The use of a withdrawal and recontribution strategy should be reassessed as the combination of a series of changes, including those starting on 1 July, may have increased their effectiveness for some SMSF members, according to an SMSF specialist adviser.
Verante Financial Planning director Liam Shorte said: “The withdrawal and recontribution strategy has been popular from both a retirement and estate planning perspective to manage tax outcomes for retired members and beneficiaries on the death of a member.”
Shorte said the strategy should be reassessed in light of a number of reforms that have taken effect from 1 July 2017 to 1 July 2022, including the increase of non-concessional contribution (NCC) caps to $110,000, the indexation to $1.7 million of the total super balance (TSB) cap rule to determine eligibility to make NCCs, the indexation to between $1.6 million and $1.7 million for the transfer balance cap (TBC) and the removal of anti-detriment payments for excess contributions.
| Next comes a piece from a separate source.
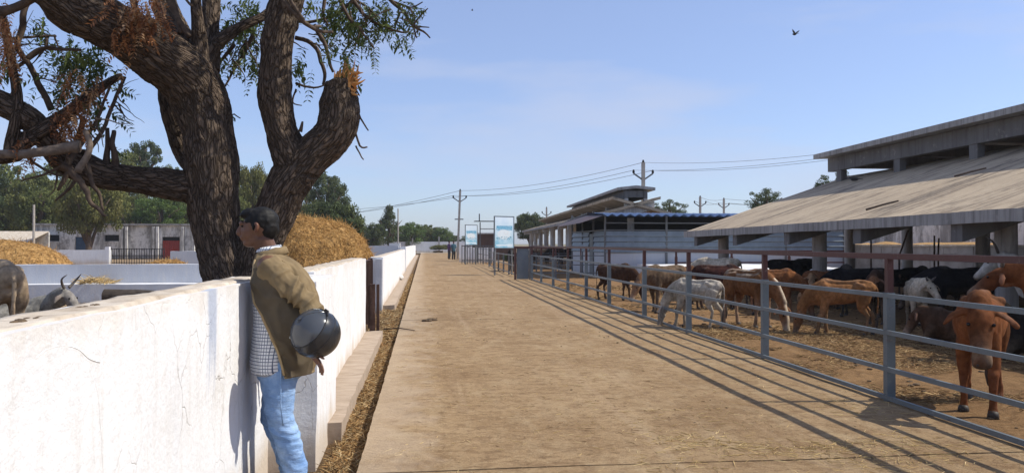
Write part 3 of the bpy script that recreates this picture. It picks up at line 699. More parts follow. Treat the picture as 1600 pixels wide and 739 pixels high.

He noted the most recent change was central to making the most of the strategy, but SMSF members did have to watch the cap limits that applied.
“From 1 July 2022, [there is] the ability for SMSF members over 67 to continue to make NCC contributions up to age 75. This will help you get the maximum benefit available under the recontribution strategy,” he said in a blog post.
He added the strategy also requires an SMSF member to have met a full condition of release to be eligible to make lump sum withdrawals, but it now had more scope for use by members up to the age of 75.
“The recontribution strategy involves withdrawing an amount from an SMSF member’s balance and making a NCC back into the SMSF in the same or another member’s name. This effectively enables any taxable component of the lump sum withdrawn to be converted into a tax-free component paying nil tax on death benefits,” he said.
“Now, if you are under 75, you do not need to meet the work test eligibility to make NCCs, but you do have to ensure that your total super balance contribution cap limit will allow a recontribution of the funds.”
He noted the indexation of the TSB and TBC to a maximum of $1.7 million could also be factored into a withdrawal and recontribution strategy, particularly where one member was close to or had exceed those limits.
“Recontributions, where one member of a couple makes a withdrawal from their SMSF account and contributes into their spouse’s member account, may become attractive to the extent that it would enable them both to maintain a member account balance of less than $1.7 million, potentially preserving future eligibility to make NCCs,” he said.
He noted this approach was useful where a member of age pension age cashed out some of their superannuation and contributed into the member account of their spouse who is below age pension age.
“This strategy can enable the older spouse to get more age pension as super in the accumulation phase is not means tested when held in the name of a person under age pension age,” he said.
“It can also enable taxable money to be converted into tax-free money and may result in a government co-contribution or spouse tax offset.”